Retype all of the data. Every line must match exactly.
## BEGIN MATERIAL PROVIDED
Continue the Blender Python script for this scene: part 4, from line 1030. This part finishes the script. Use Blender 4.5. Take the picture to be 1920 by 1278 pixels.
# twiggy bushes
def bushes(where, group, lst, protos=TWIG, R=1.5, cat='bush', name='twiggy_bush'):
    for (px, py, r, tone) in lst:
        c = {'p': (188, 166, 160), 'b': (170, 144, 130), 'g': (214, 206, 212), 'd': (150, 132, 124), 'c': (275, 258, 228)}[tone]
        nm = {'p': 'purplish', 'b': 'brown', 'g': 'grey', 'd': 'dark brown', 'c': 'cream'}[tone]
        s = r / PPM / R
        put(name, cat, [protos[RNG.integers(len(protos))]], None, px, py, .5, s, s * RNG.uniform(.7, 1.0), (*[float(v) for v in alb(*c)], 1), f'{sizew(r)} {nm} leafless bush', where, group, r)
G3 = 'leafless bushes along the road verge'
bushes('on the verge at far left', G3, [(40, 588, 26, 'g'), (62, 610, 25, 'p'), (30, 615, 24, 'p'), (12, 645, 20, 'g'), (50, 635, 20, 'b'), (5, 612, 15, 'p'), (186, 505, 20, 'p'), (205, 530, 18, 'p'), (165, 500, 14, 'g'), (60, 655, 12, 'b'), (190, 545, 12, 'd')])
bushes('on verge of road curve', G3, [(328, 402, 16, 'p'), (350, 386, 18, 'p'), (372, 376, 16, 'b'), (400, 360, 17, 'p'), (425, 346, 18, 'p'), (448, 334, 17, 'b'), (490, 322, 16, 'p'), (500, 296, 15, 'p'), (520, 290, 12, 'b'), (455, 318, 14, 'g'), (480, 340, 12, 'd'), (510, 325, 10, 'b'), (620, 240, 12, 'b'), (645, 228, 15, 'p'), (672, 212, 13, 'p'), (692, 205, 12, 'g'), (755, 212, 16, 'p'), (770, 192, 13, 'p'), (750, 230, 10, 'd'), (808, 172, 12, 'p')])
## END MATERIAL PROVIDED
TASK SOLUTION >>
Continue the Blender Python script for this scene: part 4, from line 1030. This part finishes the script. Use Blender 4.5. Take the picture to be 1920 by 1278 pixels.
# twiggy bushes
def bushes(where, group, lst, protos=TWIG, R=1.5, cat='bush', name='twiggy_bush'):
    for (px, py, r, tone) in lst:
        c = {'p': (188, 166, 160), 'b': (170, 144, 130), 'g': (214, 206, 212), 'd': (150, 132, 124), 'c': (275, 258, 228)}[tone]
        nm = {'p': 'purplish', 'b': 'brown', 'g': 'grey', 'd': 'dark brown', 'c': 'cream'}[tone]
        s = r / PPM / R
        put(name, cat, [protos[RNG.integers(len(protos))]], None, px, py, .5, s, s * RNG.uniform(.7, 1.0), (*[float(v) for v in alb(*c)], 1), f'{sizew(r)} {nm} leafless bush', where, group, r)
G3 = 'leafless bushes along the road verge'
bushes('on the verge at far left', G3, [(40, 588, 26, 'g'), (62, 610, 25, 'p'), (30, 615, 24, 'p'), (12, 645, 20, 'g'), (50, 635, 20, 'b'), (5, 612, 15, 'p'), (186, 505, 20, 'p'), (205, 530, 18, 'p'), (165, 500, 14, 'g'), (60, 655, 12, 'b'), (190, 545, 12, 'd')])
bushes('on verge of road curve', G3, [(328, 402, 16, 'p'), (350, 386, 18, 'p'), (372, 376, 16, 'b'), (400, 360, 17, 'p'), (425, 346, 18, 'p'), (448, 334, 17, 'b'), (490, 322, 16, 'p'), (500, 296, 15, 'p'), (520, 290, 12, 'b'), (455, 318, 14, 'g'), (480, 340, 12, 'd'), (510, 325, 10, 'b'), (620, 240, 12, 'b'), (645, 228, 15, 'p'), (672, 212, 13, 'p'), (692, 205, 12, 'g'), (755, 212, 16, 'p'), (770, 192, 13, 'p'), (750, 230, 10, 'd'), (808, 172, 12, 'p')])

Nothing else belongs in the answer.